I personally suck at driving games that don’t involve missiles or mushroom speed boosts, but I still greatly enjoyed Project CARS. The fact that a crowd-funded game produced work of this calibre is also a very good reason to support crowd-funding, if you didn’t have one already.

Also, go-karts. On Mt Panorama. With rain coming.

Natural Doctrine
PS3, PS4 - September 2014

Of all the schweet stuff Bandai Namco showed me, the most disappointing for me was Natural Doctrine. It’s like mashing up early days Final Fantasy Tactics with latter-day XCOM, but without the ease of control in the latter and about twice as much repetitive (and slightly grating) dialogue.

I confess I’m not entirely flush on the story Doctrine offers, though given the amount of character chatter in-between missions I am certain there is one, but it’s got something to do with mercenaries protecting some blonde lady who’s apparently important and is testing them for something. Also she carries a blunderbuss. As attempts at stories go it’s a start, I guess.

Gameplay is a little frustrating. The combat tutorial, while lengthy and certainly making an attempt at being in-depth, took far too long to let go of the handlebars, and  when it did I still had a flimsy grasp of how things worked half an hour later. When I did get a bit of an inkling on how combat was meant to proceed, I found my contributions didn’t do much to actually kill anything and that it was largely reliant on the enemy AI deciding it felt sorry for me.

It might be the kind of thing someone with a lot of time and patience for the irksome character voices could work out, but I personally found it lacking. If nothing else, it at least presented an alternative RPG combat system to the usual drop-down-menu-click-a-button rigmarole, and that has to be highlighted. Might be your cup of tea, but not really mine. I’m more of a coffee drinker anyway.

Lara Croft: Temple of Osiris
PC, Xbox One, PS4 - December 2014

If Tales of Xillia 2 was my favourite game in this lot, Lara Croft’s latest sojourn is a very, very close second.

If you’ve played a Tomb Raider game that wasn’t that 2013 reboot thingy, then you’ll know the story; Lara finds a tomb, there’s an artefact in there that unleashes bad things, hilarity ensues. Where Temple’s strength as its own game lies is within the top-down shooter gameplay, positioned for the good ol’ “couch co-op” days of local multiplayer, teamwork to solve puzzles and only the occasional “accidental” dropping of your friend into a pit of spikes during said teamwork.

The mechanics for both soloists and multiplayers are streamlined and easy once you get the hang of them; everyone has a unique ability suited to combat and puzzle-solving, and convivial attitudes yield greater results.

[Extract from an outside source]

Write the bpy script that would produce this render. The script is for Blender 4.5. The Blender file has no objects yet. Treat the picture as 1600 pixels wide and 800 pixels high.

The challenge in the demo I played escalated nicely, advancing from strange skeleton warriors dispatched with one bullet to a bloody massive underground crocodile trying to eat us. That bit in particular was cause, at least on my end, for much yelling and frantic mashing of buttons.

What also helps Temple is that each character is not simply the same model with a different skin. All four playable heroes have separate power sets and tools they can utilise, with the gameplay tailoring itself to whichever characters are on hand for the puzzles. The lack of a rigid structure or surface cosmetic differences is welcome, and I’d wager one could play solo with all four in turn and come out with four similar but fundamentally different runs.

Jumping physics were a little finicky at times, deciding at the drop of a hat what was and was not a jump-on-able surface whenever it felt like it, and the special grapple attack Lara uses to abseil down rock faces to get at loot occasionally decided to turn itself off just to make things interesting. Neither got hugely in the way of the fun, though, which is great. I loved Temple of Osiris so much, I might even consider pawning a kidney to afford a console to play it on this Christmas.